Tuesday 20 March 2012

Infinite number of wireless channels possible in a fixed bandwidth

Infinite number of wireless channels possible in a fixed bandwidth

Italian researchers have demonstrated in Venice a technique which could allow the implementation of an infinite number of channels in a given, fixed bandwidth.

“We have experimentally shown that by using helicoidal parabolic antennae, the use of OAM (orbital angular momentum) states might dramatically increase the capacity of any frequency band, allowing the use of dense coding techniques in each of these new vortex radio channels,” say the researchers, “this might represent a concrete proposal for a possible solution to the band saturation problem.”

Most of the researchers are from the University of Padova, with one from the Swedish Institute of Space Physics and one from the Padova Nanofabrication Laboratory.

The experimental transmission, from the isle of San Giorgio across the water to the Doge’s Palace – a distance of 442m - showed  that it is possible to use two beams of incoherent radio waves, transmitted on the same frequency but encoded in two different orbital angular momentum states, to simultaneously transmit two independent radio channels.

The location of the experiment was chosen because it is where Galileo first demonstrated his invention of the telescope 400 years ago.

The technique could be used in TV broadcasts, WiFi and radio.

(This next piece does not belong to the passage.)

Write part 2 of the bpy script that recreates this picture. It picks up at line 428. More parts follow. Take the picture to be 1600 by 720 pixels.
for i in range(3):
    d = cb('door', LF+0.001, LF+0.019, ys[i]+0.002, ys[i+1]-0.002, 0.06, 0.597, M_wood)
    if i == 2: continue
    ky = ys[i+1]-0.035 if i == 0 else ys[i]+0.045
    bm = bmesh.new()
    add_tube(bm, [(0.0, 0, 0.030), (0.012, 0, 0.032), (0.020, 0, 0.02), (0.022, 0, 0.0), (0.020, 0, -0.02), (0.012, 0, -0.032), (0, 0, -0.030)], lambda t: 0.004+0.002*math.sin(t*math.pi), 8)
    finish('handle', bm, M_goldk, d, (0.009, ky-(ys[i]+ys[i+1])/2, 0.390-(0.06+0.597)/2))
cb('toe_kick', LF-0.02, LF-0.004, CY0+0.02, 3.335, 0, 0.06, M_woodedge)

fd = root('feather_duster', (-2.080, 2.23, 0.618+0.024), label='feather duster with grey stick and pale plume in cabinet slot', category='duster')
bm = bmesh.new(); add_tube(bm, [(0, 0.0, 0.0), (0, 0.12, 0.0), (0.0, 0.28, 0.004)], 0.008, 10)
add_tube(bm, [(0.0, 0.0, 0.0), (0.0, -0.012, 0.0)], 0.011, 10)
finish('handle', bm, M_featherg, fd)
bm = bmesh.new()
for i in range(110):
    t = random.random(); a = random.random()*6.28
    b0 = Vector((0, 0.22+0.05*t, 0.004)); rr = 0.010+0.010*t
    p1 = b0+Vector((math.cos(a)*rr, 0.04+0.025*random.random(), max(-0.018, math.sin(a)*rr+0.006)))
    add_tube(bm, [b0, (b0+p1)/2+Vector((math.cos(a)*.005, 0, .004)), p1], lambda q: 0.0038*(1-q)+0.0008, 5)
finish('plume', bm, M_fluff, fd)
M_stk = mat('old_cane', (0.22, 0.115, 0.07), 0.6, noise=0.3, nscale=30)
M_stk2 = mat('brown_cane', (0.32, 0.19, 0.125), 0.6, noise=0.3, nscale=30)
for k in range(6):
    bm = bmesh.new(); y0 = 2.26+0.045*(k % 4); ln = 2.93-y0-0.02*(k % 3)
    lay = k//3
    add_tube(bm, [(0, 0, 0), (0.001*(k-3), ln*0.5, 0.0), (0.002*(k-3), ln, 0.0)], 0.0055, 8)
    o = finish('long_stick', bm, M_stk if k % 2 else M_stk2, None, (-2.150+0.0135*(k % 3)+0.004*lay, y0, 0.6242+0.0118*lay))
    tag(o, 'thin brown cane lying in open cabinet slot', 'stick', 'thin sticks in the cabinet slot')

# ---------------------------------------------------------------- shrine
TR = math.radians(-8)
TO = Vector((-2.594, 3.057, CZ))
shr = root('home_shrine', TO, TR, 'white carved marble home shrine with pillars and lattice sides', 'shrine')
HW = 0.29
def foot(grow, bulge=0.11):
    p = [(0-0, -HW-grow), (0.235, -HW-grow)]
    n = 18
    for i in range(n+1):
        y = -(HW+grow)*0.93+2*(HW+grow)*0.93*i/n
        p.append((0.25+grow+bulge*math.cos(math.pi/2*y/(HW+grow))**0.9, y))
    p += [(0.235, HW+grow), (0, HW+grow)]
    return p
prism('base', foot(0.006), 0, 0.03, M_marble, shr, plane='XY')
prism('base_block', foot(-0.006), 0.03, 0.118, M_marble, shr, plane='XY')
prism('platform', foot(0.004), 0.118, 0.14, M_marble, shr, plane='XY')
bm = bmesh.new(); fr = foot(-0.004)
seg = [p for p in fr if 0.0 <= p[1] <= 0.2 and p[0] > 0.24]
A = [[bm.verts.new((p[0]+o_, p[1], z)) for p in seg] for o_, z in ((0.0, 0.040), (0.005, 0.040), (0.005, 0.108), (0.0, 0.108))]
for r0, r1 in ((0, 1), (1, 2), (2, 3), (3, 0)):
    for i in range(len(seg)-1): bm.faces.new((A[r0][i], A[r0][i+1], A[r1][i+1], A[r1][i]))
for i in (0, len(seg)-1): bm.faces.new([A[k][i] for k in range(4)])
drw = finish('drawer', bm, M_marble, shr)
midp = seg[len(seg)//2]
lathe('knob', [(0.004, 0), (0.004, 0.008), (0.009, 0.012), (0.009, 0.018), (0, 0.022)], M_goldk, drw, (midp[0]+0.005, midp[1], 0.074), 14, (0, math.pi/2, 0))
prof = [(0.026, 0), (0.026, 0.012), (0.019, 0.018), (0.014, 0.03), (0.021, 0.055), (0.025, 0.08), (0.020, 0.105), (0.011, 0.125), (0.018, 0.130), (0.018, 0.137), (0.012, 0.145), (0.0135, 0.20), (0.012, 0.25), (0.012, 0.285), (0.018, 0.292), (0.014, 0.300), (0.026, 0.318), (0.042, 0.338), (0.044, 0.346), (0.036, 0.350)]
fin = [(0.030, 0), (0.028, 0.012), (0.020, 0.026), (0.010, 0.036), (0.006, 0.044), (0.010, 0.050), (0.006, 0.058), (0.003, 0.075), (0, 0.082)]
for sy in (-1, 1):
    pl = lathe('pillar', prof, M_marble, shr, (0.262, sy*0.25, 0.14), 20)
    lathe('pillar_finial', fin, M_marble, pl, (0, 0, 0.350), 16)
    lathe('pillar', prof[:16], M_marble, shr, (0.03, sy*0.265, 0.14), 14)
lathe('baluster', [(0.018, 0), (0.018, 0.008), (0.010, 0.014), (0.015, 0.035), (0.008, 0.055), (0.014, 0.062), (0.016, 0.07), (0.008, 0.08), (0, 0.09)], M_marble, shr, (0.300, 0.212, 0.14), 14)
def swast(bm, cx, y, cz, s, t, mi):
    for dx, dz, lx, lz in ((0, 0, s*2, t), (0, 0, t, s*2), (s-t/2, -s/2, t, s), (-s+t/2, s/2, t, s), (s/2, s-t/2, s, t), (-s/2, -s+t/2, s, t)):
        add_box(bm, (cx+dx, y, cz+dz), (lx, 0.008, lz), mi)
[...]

‘This novel radio technique allows the implementation of, in principle, an infinite number of channels in a given, fixed bandwidth, even without using polarization, multiport or dense coding techniques,’ say the researchers in a paper describing the experiment, ‘this paves the way for innovative techniques in radio science and entirely new paradigms in radio communication protocols that might offer a solution to the problem of radio-band congestion.’